[start of RECORDED DATA]

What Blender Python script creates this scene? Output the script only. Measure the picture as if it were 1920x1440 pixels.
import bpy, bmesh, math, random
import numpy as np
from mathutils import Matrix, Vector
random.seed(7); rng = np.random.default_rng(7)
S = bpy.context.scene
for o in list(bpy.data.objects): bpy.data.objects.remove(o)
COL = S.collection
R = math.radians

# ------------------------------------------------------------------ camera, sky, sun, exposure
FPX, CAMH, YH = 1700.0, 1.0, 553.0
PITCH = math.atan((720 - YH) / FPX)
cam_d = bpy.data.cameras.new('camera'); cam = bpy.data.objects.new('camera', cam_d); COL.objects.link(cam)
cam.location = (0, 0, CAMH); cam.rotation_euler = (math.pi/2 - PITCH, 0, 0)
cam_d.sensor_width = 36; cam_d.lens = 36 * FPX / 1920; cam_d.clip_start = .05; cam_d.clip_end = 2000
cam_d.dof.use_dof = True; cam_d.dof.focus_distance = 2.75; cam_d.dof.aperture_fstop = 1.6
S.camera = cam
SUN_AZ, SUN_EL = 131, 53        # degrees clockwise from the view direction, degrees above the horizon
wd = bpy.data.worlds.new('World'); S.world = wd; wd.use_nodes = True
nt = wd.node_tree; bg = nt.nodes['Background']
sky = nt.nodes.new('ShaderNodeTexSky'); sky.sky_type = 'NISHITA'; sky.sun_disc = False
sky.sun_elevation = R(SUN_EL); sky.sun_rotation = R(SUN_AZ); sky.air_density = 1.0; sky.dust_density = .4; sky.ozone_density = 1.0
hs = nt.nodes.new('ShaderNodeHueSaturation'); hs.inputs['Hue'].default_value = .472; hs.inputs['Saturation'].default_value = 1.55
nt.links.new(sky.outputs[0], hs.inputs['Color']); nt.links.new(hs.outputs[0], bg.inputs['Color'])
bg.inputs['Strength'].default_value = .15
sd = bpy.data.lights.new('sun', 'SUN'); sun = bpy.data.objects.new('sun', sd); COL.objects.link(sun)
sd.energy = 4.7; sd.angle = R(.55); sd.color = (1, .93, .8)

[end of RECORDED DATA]

■ THE PROBLEM ■
Up to and including the line with "R = math.radians", repeat the data exactly, starting from its first line; nothing else belongs in the response.

■ RESULT BELOW ■
What Blender Python script creates this scene? Output the script only. Measure the picture as if it were 1920x1440 pixels.
import bpy, bmesh, math, random
import numpy as np
from mathutils import Matrix, Vector
random.seed(7); rng = np.random.default_rng(7)
S = bpy.context.scene
for o in list(bpy.data.objects): bpy.data.objects.remove(o)
COL = S.collection
R = math.radians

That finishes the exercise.